Dataset excerpt:
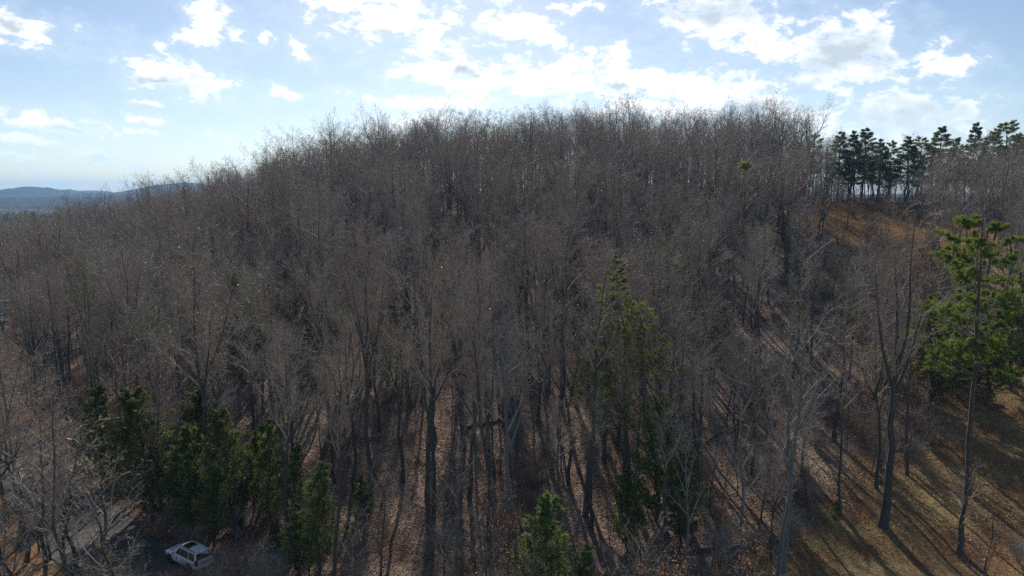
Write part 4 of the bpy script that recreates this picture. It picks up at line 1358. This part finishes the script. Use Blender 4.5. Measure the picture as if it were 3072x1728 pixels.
        tl = box('tail_light', (-2.30, .80 * sy, .98), (.20, .24, .42), RED, t, .03)
        box('headlight', (2.20, .70 * sy, .78), (.26, .34, .13), LENS, t, .03)
    box('front_grille', (2.40, 0, .66), (.06, .9, .22), BLACK, t, .02)
    box('rear_bumper', (-2.40, 0, .50), (.14, 1.66, .24), PAINT, t, .05)
    box('bumper_trim', (-2.45, 0, .40), (.08, 1.30, .10), BLACK, t, .02)
    box('tailgate_trim', (-2.425, 0, .95), (.04, 1.1, .035), BLACK, t, .006)
    box('number_plate', (-2.425, 0, .78), (.03, .34, .16), PLATE, t, .004)
    w_ = box('rear_wiper', (-2.20, .08, 1.18), (.02, .42, .02), BLACK, t, 0)
    # wheels with arches
    for X in (1.48, -1.45):
        for sy in (1, -1):
            th = np.linspace(0, 2 * np.pi, 29)[:-1]
            prof = [(.20, .0), (.33, -.005), (.36, .03), (.365, .12), (.36, .20), (.33, .235), (.20, .23)]
            V = [(X + r_ * math.cos(a_), sy * (.765 + w2 - .02), .365 + r_ * math.sin(a_)) for r_, w2 in prof for a_ in th]
            m_ = len(th)
            F = [(i * m_ + j, i * m_ + (j + 1) % m_, (i + 1) * m_ + (j + 1) % m_, (i + 1) * m_ + j) for i in range(len(prof) - 1) for j in range(m_)]
            wh = pymesh('wheel', V, F, RUB, t, True)
            yo = sy * .975
            V = [(X, yo - sy * .03, .365)]; F = []
            for k in range(10):
                for da, r_ in ((-.12, .24), (.12, .24)):
                    a_ = k * .628 + da; V.append((X + r_ * math.cos(a_), yo, .365 + r_ * math.sin(a_)))
                F.append((0, 1 + 2 * k, 2 + 2 * k))
            pymesh('rim', V, F, RIM, wh, False)
            # arch lip
            ta = np.linspace(-.25, math.pi + .25, 16)
            P_ = np.array([[(X + .44 * math.cos(a_), sy * .972, .38 + .43 * math.sin(a_)) for a_ in ta]])
            V_, F_ = tubes(P_, np.full((1, 16), .035), 6)
            link('wheel_arch', np_mesh('wheel_arch', V_, F_), t, BLACK)
            # dark well behind the tyre
            V = [(X + .42 * math.cos(a_), sy * .982, max(.27, .38 + .41 * math.sin(a_))) for a_ in np.linspace(-.3, math.pi + .3, 18)]
            pymesh('wheel_well', V, [tuple(range(18))], BLACK, t, False)
    head = math.atan2(.56, -.83)
    t.rotation_euler = (0, 0, head)
    t.location = (gx, gy, hz(gx, gy) + .19)
    return t


car()

# ------------------------------------------------------------------ haze: the air itself
def haze():
    x0, x1, y0, y1, z0, z1 = -7800, 7800, -1500, 9200, -40, 190
    V = [(a, b, c) for a in (x0, x1) for b in (y0, y1) for c in (z0, z1)]
    F = [(0, 1, 3, 2), (4, 6, 7, 5), (0, 4, 5, 1), (2, 3, 7, 6), (0, 2, 6, 4), (1, 5, 7, 3)]
    me = bpy.data.meshes.new('haze'); me.from_pydata(V, [], F); me.update()
    m = bpy.data.materials.new('haze_air'); m.use_nodes = True; nt = m.node_tree; nt.nodes.clear()
    out = nt.nodes.new('ShaderNodeOutputMaterial'); v = nt.nodes.new('ShaderNodeVolumePrincipled')
    v.inputs['Color'].default_value = (.28, .58, 1.0, 1); v.inputs['Density'].default_value = .00012
    v.inputs['Anisotropy'].default_value = .2
    nt.links.new(v.outputs[0], out.inputs['Volume'])
    m.cycles.homogeneous_volume = True
    me.materials.append(m)
    o = link('haze', me); tag(o, kind='stuff')


haze()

Brief: Extract the full listing above verbatim; pictures are to be left out of the copy.

Solved exercise:
Write part 4 of the bpy script that recreates this picture. It picks up at line 1358. This part finishes the script. Use Blender 4.5. Measure the picture as if it were 3072x1728 pixels.
        tl = box('tail_light', (-2.30, .80 * sy, .98), (.20, .24, .42), RED, t, .03)
        box('headlight', (2.20, .70 * sy, .78), (.26, .34, .13), LENS, t, .03)
    box('front_grille', (2.40, 0, .66), (.06, .9, .22), BLACK, t, .02)
    box('rear_bumper', (-2.40, 0, .50), (.14, 1.66, .24), PAINT, t, .05)
    box('bumper_trim', (-2.45, 0, .40), (.08, 1.30, .10), BLACK, t, .02)
    box('tailgate_trim', (-2.425, 0, .95), (.04, 1.1, .035), BLACK, t, .006)
    box('number_plate', (-2.425, 0, .78), (.03, .34, .16), PLATE, t, .004)
    w_ = box('rear_wiper', (-2.20, .08, 1.18), (.02, .42, .02), BLACK, t, 0)
    # wheels with arches
    for X in (1.48, -1.45):
        for sy in (1, -1):
            th = np.linspace(0, 2 * np.pi, 29)[:-1]
            prof = [(.20, .0), (.33, -.005), (.36, .03), (.365, .12), (.36, .20), (.33, .235), (.20, .23)]
            V = [(X + r_ * math.cos(a_), sy * (.765 + w2 - .02), .365 + r_ * math.sin(a_)) for r_, w2 in prof for a_ in th]
            m_ = len(th)
            F = [(i * m_ + j, i * m_ + (j + 1) % m_, (i + 1) * m_ + (j + 1) % m_, (i + 1) * m_ + j) for i in range(len(prof) - 1) for j in range(m_)]
            wh = pymesh('wheel', V, F, RUB, t, True)
            yo = sy * .975
            V = [(X, yo - sy * .03, .365)]; F = []
            for k in range(10):
                for da, r_ in ((-.12, .24), (.12, .24)):
                    a_ = k * .628 + da; V.append((X + r_ * math.cos(a_), yo, .365 + r_ * math.sin(a_)))
                F.append((0, 1 + 2 * k, 2 + 2 * k))
            pymesh('rim', V, F, RIM, wh, False)
            # arch lip
            ta = np.linspace(-.25, math.pi + .25, 16)
            P_ = np.array([[(X + .44 * math.cos(a_), sy * .972, .38 + .43 * math.sin(a_)) for a_ in ta]])
            V_, F_ = tubes(P_, np.full((1, 16), .035), 6)
            link('wheel_arch', np_mesh('wheel_arch', V_, F_), t, BLACK)
            # dark well behind the tyre
            V = [(X + .42 * math.cos(a_), sy * .982, max(.27, .38 + .41 * math.sin(a_))) for a_ in np.linspace(-.3, math.pi + .3, 18)]
            pymesh('wheel_well', V, [tuple(range(18))], BLACK, t, False)
    head = math.atan2(.56, -.83)
    t.rotation_euler = (0, 0, head)
    t.location = (gx, gy, hz(gx, gy) + .19)
    return t


car()

# ------------------------------------------------------------------ haze: the air itself
def haze():
    x0, x1, y0, y1, z0, z1 = -7800, 7800, -1500, 9200, -40, 190
    V = [(a, b, c) for a in (x0, x1) for b in (y0, y1) for c in (z0, z1)]
    F = [(0, 1, 3, 2), (4, 6, 7, 5), (0, 4, 5, 1), (2, 3, 7, 6), (0, 2, 6, 4), (1, 5, 7, 3)]
    me = bpy.data.meshes.new('haze'); me.from_pydata(V, [], F); me.update()
    m = bpy.data.materials.new('haze_air'); m.use_nodes = True; nt = m.node_tree; nt.nodes.clear()
    out = nt.nodes.new('ShaderNodeOutputMaterial'); v = nt.nodes.new('ShaderNodeVolumePrincipled')
    v.inputs['Color'].default_value = (.28, .58, 1.0, 1); v.inputs['Density'].default_value = .00012
    v.inputs['Anisotropy'].default_value = .2
    nt.links.new(v.outputs[0], out.inputs['Volume'])
    m.cycles.homogeneous_volume = True
    me.materials.append(m)
    o = link('haze', me); tag(o, kind='stuff')


haze()